LULZ - Hey, I know, let's take a perfectly good acronym that is straightforward and twist it into something that makes no fucking sense. I blame the assclowns that started saying "lol" into voice comms instead of, oh, I don't know, ACTUALLY LAUGHING.
STREAMER - Let me get this straight, people make a living having people watch them play computer games? When I was your age, there was only one streamer on the entire planet as far as I was concerned. His name was Jim and every day he would come home from school and rip the SNES controller from my hands. My only option would be to sit there and watch my big brother play as defeated Zeromus for the first time. The point? Playing is always more fun than watching someone play a game.
WELP - Like any red-blooded American, I am a fan of turning just about any word into a verb. "Beer me," "text me," and "Google it" have all been in my rotation for years. However, I am NOT a fan of completely ignoring our linguistic history. Welp is not a verb used to illustrate a careless or bumbling maneuver in a game, it's an iteration of the linguistic phenomenon known as the “excrescent p,” which results from the sound the mouth makes when it's en route to another word. God, people, respect the language.
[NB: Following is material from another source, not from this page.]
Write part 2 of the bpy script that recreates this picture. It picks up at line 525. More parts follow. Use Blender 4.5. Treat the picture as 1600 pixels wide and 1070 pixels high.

EARLY ACCESS - What the hell is this shit? In my day early access meant your best friend was the manager at Electronic Boutique and she could sneak a copy of a new release to you the day before it came out. How about this, wait for a game to come out before you buy it. Ah, forget it, I am going to just head down to my local car dealership and pay them to let me test drive some cars...have to see if I like it before I buy it, am I right?
FOR REASONS - I'll give you a reason, stop being so friggin' lazy and actually communicate effectively with your fellow human beings.